■ **Task statement**: Count lines with the string "wide" in them. State the number alone.

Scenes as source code

_____

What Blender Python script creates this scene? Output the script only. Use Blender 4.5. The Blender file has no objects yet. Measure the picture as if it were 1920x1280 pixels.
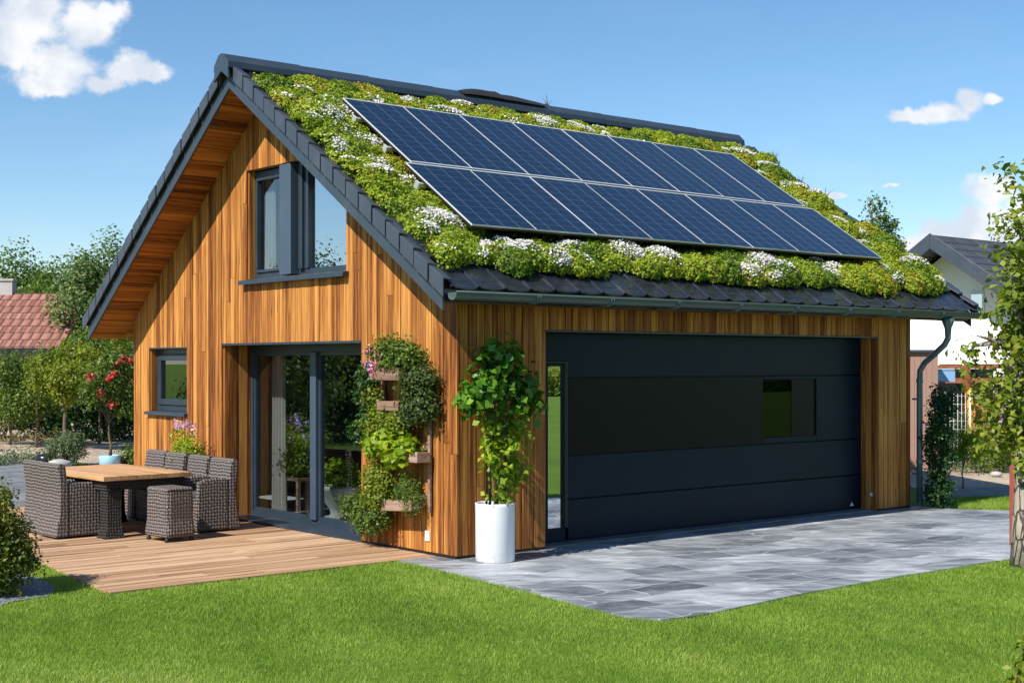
import bpy, math, random
import numpy as np
from mathutils import Vector, Matrix

sc = bpy.context.scene
COL = sc.collection
R = math.radians
rng = np.random.default_rng(7)
random.seed(7)

# ------------------------------------------------------------------ camera frame
F_PX, Y_HOR, Z0, CAM_H = 2600.0, 680.0, 12.68, 1.8
YAW = R(50.1); SA, CA = math.sin(YAW), math.cos(YAW)
X0 = (857 - 960) / F_PX * Z0
CAM = Vector((-X0 * SA - Z0 * CA, X0 * CA - Z0 * SA, CAM_H))

def at(px, py, z=0.0):
    """ground (or height z) point that stands where the photograph shows pixel px, py"""
    rx, ry = (px - 960) / F_PX, (Y_HOR - py) / F_PX
    t = (z - CAM_H) / ry
    return Vector((CAM.x + t * (rx * SA + CA), CAM.y + t * (-rx * CA + SA), z))

def far(px, d, z=0.0):
    """point d metres in front of the camera in the column px"""
    rx = (px - 960) / F_PX
    return Vector((CAM.x + d * (rx * SA + CA), CAM.y + d * (-rx * CA + SA), z))

# ------------------------------------------------------------------ node helper
class NT:
    def __init__(self, name):
        self.m = bpy.data.materials.new(name); self.m.use_nodes = True
        self.t = self.m.node_tree; self.t.nodes.clear()
        self.out = self.t.nodes.new('ShaderNodeOutputMaterial')
    def n(self, typ, ins=None, **kw):
        nd = self.t.nodes.new('ShaderNode' + typ)
        for k, v in kw.items(): setattr(nd, k, v)
        for k, v in (ins or {}).items(): self.set(nd.inputs[k], v)
        return nd
    def set(self, sock, v):
        if isinstance(v, bpy.types.NodeSocket): self.t.links.new(v, sock)
        elif isinstance(v, bpy.types.Node): self.t.links.new(v.outputs[0], sock)
        else:
            if isinstance(v, tuple) and len(v) == 3 and sock.type == 'RGBA': v = (*v, 1)
            sock.default_value = v
    def math(self, op, a, b=None, c=None, clamp=False):
        nd = self.n('Math', operation=op); nd.use_clamp = clamp
        self.set(nd.inputs[0], a)
        if b is not None: self.set(nd.inputs[1], b)
        if c is not None: self.set(nd.inputs[2], c)
        return nd.outputs[0]
    def mix(self, f, a, b, blend='MIX'):
        nd = self.n('Mix', data_type='RGBA', blend_type=blend)
        self.set(nd.inputs[0], f); self.set(nd.inputs[6], a); self.set(nd.inputs[7], b)
        return nd.outputs[2]
    def ramp(self, f, stops, interp='LINEAR'):
        nd = self.n('ValToRGB'); cr = nd.color_ramp; cr.interpolation = interp
        while len(cr.elements) < len(stops): cr.elements.new(0.5)
        for e, (p, c) in zip(cr.elements, stops):
            e.position = p; e.color = (*c, 1) if isinstance(c, tuple) else (c, c, c, 1)
        self.set(nd.inputs[0], f); return nd.outputs[0]
    def map(self, src='Object', scale=(1, 1, 1), loc=(0, 0, 0), rot=(0, 0, 0)):
        tc = self.n('TexCoord')
        mp = self.n('Mapping', {'Vector': tc.outputs[src], 'Scale': scale, 'Location': loc, 'Rotation': rot})
        return mp.outputs[0]
    def noise(self, vec, scale, detail=4, rough=.55, dist=0.0):
        return self.n('TexNoise', {'Vector': vec, 'Scale': scale, 'Detail': detail, 'Roughness': rough, 'Distortion': dist})
    def attr(self, name='rnd'):
        return self.n('Attribute', attribute_name=name).outputs['Fac']
    def bump(self, h, strength=.5, dist=.01):
        return self.n('Bump', {'Height': h, 'Strength': strength, 'Distance': dist}).outputs[0]
    def pbr(self, color, rough=.5, normal=None, metal=0.0, spec=.5, **kw):
        b = self.n('BsdfPrincipled', {'Base Color': color, 'Roughness': rough, 'Metallic': metal, 'Specular IOR Level': spec})
        if normal is not None: self.set(b.inputs['Normal'], normal)
        for k, v in kw.items(): self.set(b.inputs[k.replace('_', ' ')], v)
        return b.outputs[0]
    def done(self, sh):
        self.t.links.new(sh, self.out.inputs[0]); return self.m

def flat(name, col, rough=.5, metal=0.0, var=.15, scale=6.0, bump=0.0, spec=.5):
    k = NT(name); v = k.map()
    n = k.noise(v, scale, 5).outputs[0]
    c = k.mix(n, tuple(x * (1 - var) for x in col), tuple(min(1, x * (1 + var)) for x in col))
    nm = k.bump(k.noise(v, scale * 8, 3).outputs[0], bump, .004) if bump else None
    return k.done(k.pbr(c, rough, nm, metal, spec))

# ------------------------------------------------------------------ materials
MAT = {}
def wood(name, dark, mid, light, axis='z', rough=.55, fine=45, along=1.3, knots=True, bump=.35):
    """boards: face attribute 'rnd' gives every board its own tone, grain runs along `axis`"""
    k = NT(name); a = k.attr('rnd')
    sc_ = {'z': (fine, fine, along), 'x': (along, fine, fine), 'y': (fine, along, fine)}[axis]
    tc = k.n('TexCoord'); off = k.n('CombineXYZ', {0: k.math('MULTIPLY', a, 91.7), 1: k.math('MULTIPLY', a, 57.3), 2: k.math('MULTIPLY', a, 33.1)})
    pos = k.n('VectorMath', {0: tc.outputs['Object'], 1: off.outputs[0]}, operation='ADD').outputs[0]
    v = k.n('Mapping', {'Vector': pos, 'Scale': sc_}).outputs[0]
    sc2 = tuple(x * .3 for x in sc_)
    v2 = k.n('Mapping', {'Vector': pos, 'Scale': sc2}).outputs[0]
    g1 = k.noise(v, 1.0, 6, .65, 1.2).outputs[0]
    g2 = k.noise(v2, 1.0, 4, .6, .8).outputs[0]
    f = k.math('ADD', k.math('MULTIPLY', a, .44), k.math('ADD', k.math('MULTIPLY', k.math('SUBTRACT', g1, .5), 1.5), k.math('MULTIPLY', k.math('SUBTRACT', g2, .5), 1.5)))
    f = k.math('ADD', f, .26)
    c = k.ramp(f, [(.05, dark), (.38, mid), (.85, light)])
    streak = k.ramp(g1, [(.28, 1.0), (.42, 0.0)])
    c = k.mix(k.math('MULTIPLY', streak, .5), c, tuple(x * .4 for x in dark))
    if knots:
        ks = {'z': (9, 9, 1.6), 'x': (1.6, 9, 9), 'y': (9, 1.6, 9)}[axis]
        kv = k.n('Mapping', {'Vector': pos, 'Scale': ks}).outputs[0]
        vo = k.n('TexVoronoi', {'Vector': kv, 'Scale': 1.0, 'Randomness': 1.0})
        kf = k.ramp(vo.outputs[0], [(.03, 1.0), (.12, 0.0)])
        c = k.mix(k.math('MULTIPLY', kf, .7), c, tuple(x * .5 for x in dark))
    nm = k.bump(g1, bump, .004)
    rr = k.math('ADD', k.math('MULTIPLY', g2, .25), rough - .12)
    return k.done(k.pbr(c, rr, nm, spec=.3))

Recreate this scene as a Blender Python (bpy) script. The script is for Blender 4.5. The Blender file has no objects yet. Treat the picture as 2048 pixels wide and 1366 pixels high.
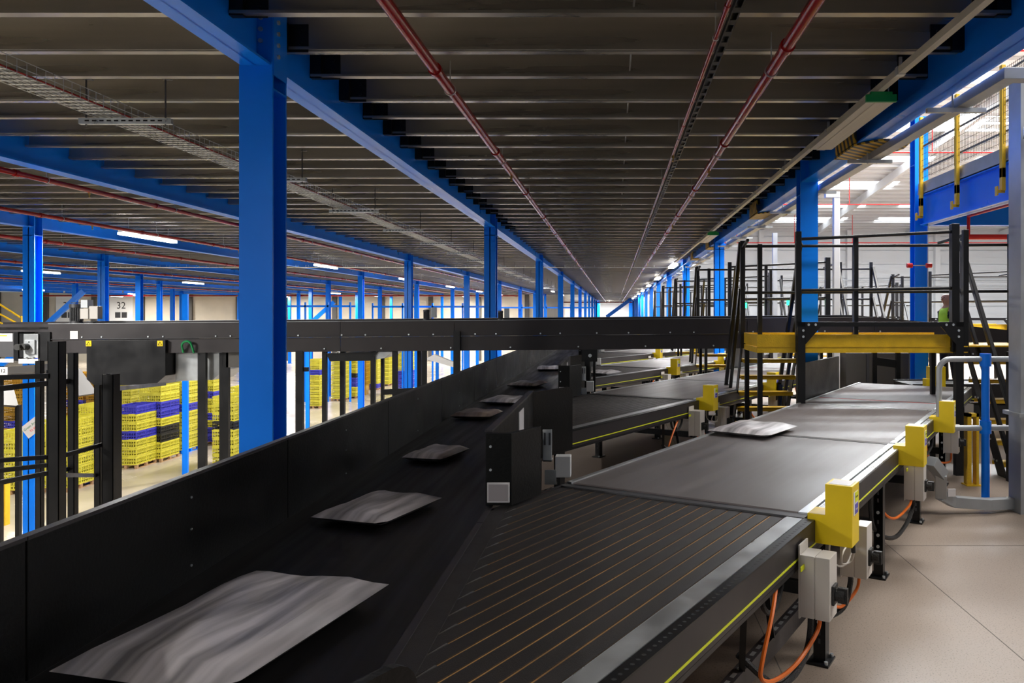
import bpy, math, random
from math import sin, cos, pi, radians as R
from mathutils import Vector, Matrix
random.seed(7)
C = bpy.context.scene.collection
sc = bpy.context.scene

# ------------------------------------------------------------------ camera, world, exposure
F = 1543.0                      # focal length in pixels of the 2048 px wide frame
VX, VY = 1229.0, 627.0          # where the aisle converges
EYE = 2.1
cam = bpy.data.cameras.new('camera'); co = bpy.data.objects.new('camera', cam); C.objects.link(co)
co.location = (0, 0, EYE); co.rotation_euler = (pi/2, 0, 0)
cam.sensor_width = 36; cam.lens = 36*F/2048
cam.shift_x = -(VX-1024)/2048; cam.shift_y = -(683-VY)/2048
cam.clip_end = 500; cam.clip_start = .05
sc.camera = co
w = bpy.data.worlds.new('world'); sc.world = w; w.use_nodes = True
bg = w.node_tree.nodes['Background']; bg.inputs[0].default_value = (.86, .93, 1, 1); bg.inputs[1].default_value = .17
sc.view_settings.view_transform = 'Standard'; sc.view_settings.look = 'None'
sc.view_settings.exposure = 0.4; sc.view_settings.gamma = 1; sc.view_settings.use_curve_mapping = False
sc.cycles.use_denoising = True; sc.cycles.max_bounces = 6; sc.cycles.diffuse_bounces = 3
sc.cycles.glossy_bounces = 3; sc.cycles.sample_clamp_indirect = 4
sc.cycles.use_adaptive_sampling = True; sc.cycles.adaptive_threshold = .02

LOW = -3.4                      # lower level on the left of the sorting belt
ROW_Y = [6.13 + 11.27*i for i in range(-1, 15)]
ROWS = [-2.79, -7.65, -13.12, -19.0, -24.6, -30.2, -35.8, -41.4, -47.0, -52.6]
RIGHT_X = 2.87
RIGHT_Y = [1.8 + 9.7*i for i in range(0, 16)]

def area(name, loc, sx, sy, power, col=(1, 1, 1), rot=(0, 0, 0)):
    l = bpy.data.lights.new(name, 'AREA'); l.shape = 'RECTANGLE'; l.size = sx; l.size_y = sy
    l.energy = power; l.color = col
    o = bpy.data.objects.new(name, l); C.objects.link(o); o.location = loc; o.rotation_euler = rot
    return o
# daylight coming in through the roof lights of the bright hall on the right
for y, pw in ((4, 3300), (13, 6000), (25, 8000), (38, 12500), (52, 17000)):
    area('roof_daylight', (17, y, 11.6), 24, 3, pw, (1, .97, .93) if y < 20 else (.93, .97, 1))
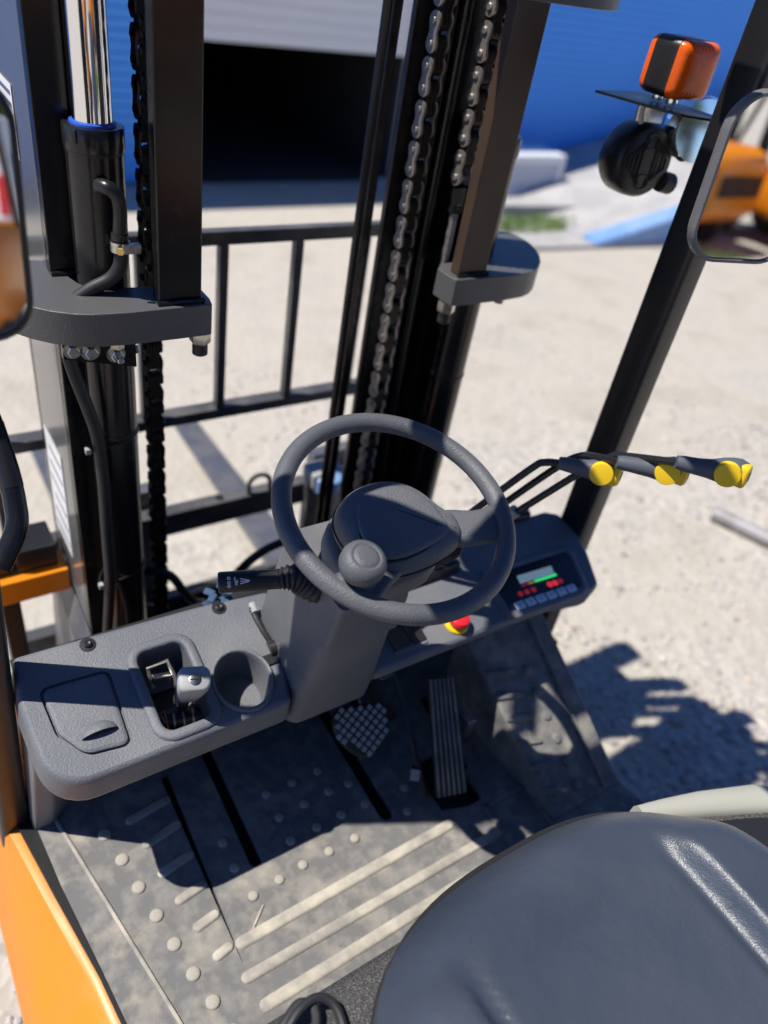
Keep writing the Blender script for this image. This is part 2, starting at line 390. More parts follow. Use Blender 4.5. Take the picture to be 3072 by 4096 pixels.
for i in range(int((WTOP - 2.0) / bh) + 1):
    o = board(D0, D1); o = o.build('siding_board', 'bluewall', bld, recalc=False); o.location = (-3.0, 0, 2.0 + i * bh)
for i in range(12):   # shutter slats
    off(MB().loft([[(x, WY + .06 + y, DT + .0 + i * .09 + z) for y, z in ((0, 0), (-.004, .004), (-.005, .045), (-.004, .085), (0, .088), (.01, .088), (.01, 0))] for x in (D0, D1)]).build('shutter_slat', 'shutter', bld), bld)
for x in (D0 - .045, D1 + .045): off(MB().bb(x - .045, x + .045, WY - .01, WY + .1, 0, 2.05).build('door_frame', 'shutter', bld), bld)
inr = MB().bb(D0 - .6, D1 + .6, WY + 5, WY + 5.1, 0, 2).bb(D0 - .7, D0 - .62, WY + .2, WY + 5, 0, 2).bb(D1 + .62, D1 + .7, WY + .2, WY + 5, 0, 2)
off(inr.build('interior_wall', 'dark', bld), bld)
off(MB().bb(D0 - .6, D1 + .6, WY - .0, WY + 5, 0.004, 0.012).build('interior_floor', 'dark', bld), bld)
off(MB().bb(-9, 16, WY - .12, WY + 6, WTOP + .002, WTOP + .06).build('roof_edge', 'bluewall', bld), bld)

apron = MB().hexa([(3.55, 3.65, 0.002), (9, 3.25, 0.002), (9, WY, 0.002), (3.3, WY, 0.002), (3.55, 3.65, .03), (9, 3.25, .03), (9, WY, .03), (3.3, WY, .03)]).build('concrete_apron', 'concrete')
tag(apron, 'grey concrete apron along the blue wall', kind='structure')
rmp = empty('access_ramp', (6.0, 4.3, 0.03)); tag(rmp, 'concrete ramp rising along the blue wall with a blue steel edge', 'ramp')
off(MB().hexa([(4.5, 3.75, .031), (9.5, 3.55, .031), (9.5, WY - .02, .031), (4.3, WY - .02, .031), (4.5, 3.75, .034), (9.5, 3.55, 1.05), (9.5, WY - .02, 1.05), (4.3, WY - .02, .034)]).build('ramp_slab', 'concrete', rmp), rmp)
off(MB().hexa([(4.5, 3.58, .031), (9.5, 3.36, .031), (9.5, 3.54, .031), (4.5, 3.74, .031), (4.5, 3.60, .05), (9.5, 3.36, 1.15), (9.5, 3.545, 1.15), (4.5, 3.745, .06)]).build('ramp_edge', 'bluesteel', rmp), rmp)
off(MB().hexa([(4.05, 4.3, .031), (5.0, 4.2, .031), (5.0, 4.28, .031), (4.05, 4.38, .031), (4.05, 4.3, .12), (5.0, 4.2, .12), (5.0, 4.28, .12), (4.05, 4.38, .12)]).build('kerb_block', 'concrete', rmp), rmp)
cr = empty('plastic_crate', (4.75, 4.85, 0.031)); tag(cr, 'pale blue plastic crate with grey side panel against the blue wall', 'crate')
cb = MB()
for a, b in ((4.40, 4.46), (5.03, 5.09)): cb.bb(a, b, 4.72, 5.1, .032, .40)
cb.bb(4.46, 5.03, 4.72, 5.1, .032, .10).bb(4.46, 5.03, 4.72, 5.1, .33, .40)
off(cb.build('crate_frame', 'whitepaint', cr, bevel=.01), cr)
off(MB().bb(4.462, 5.028, 4.745, 5.08, .102, .328).build('crate_panel', 'plasticgrey', cr), cr)
pp = MB().tube([(2.34, .66, .034), (2.60, .02, .034), (2.9, -.72, .034)], .032, 14).build('steel_pipe', 'steelgrey'); tag(pp, 'grey steel pipe lying on the gravel right of the forklift', 'pipe')

def grass_patch(name, label, cx, cy, rx, ry, n, h0, h1):
    mb = MB()
    for i in range(n):
        a = R.uniform(0, TAU); q = math.sqrt(R.random()); x, y = cx + math.cos(a) * q * rx, cy + math.sin(a) * q * ry
        h = R.uniform(h0, h1); t = R.uniform(0, TAU); w = .006; bx, by = math.cos(t) * w, math.sin(t) * w; lx, ly = R.uniform(-.5, .5) * h, R.uniform(-.5, .5) * h
        mb.add([(x - bx, y - by, 0), (x + bx, y + by, 0), (x + bx * .7 + lx * .4, y + by * .7 + ly * .4, h * .6), (x - bx * .7 + lx * .4, y - by * .7 + ly * .4, h * .6), (x + lx, y + ly, h)], [(0, 1, 2, 3), (3, 2, 4)])
    o = mb.build(name, 'grass', recalc=False); return tag(o, label, 'grass', kind='stuff')
grass_patch('grass', 'green weeds along the concrete apron', 4.15, 4.05, .55, .16, 700, .05, .14)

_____

■ **The reply**: 2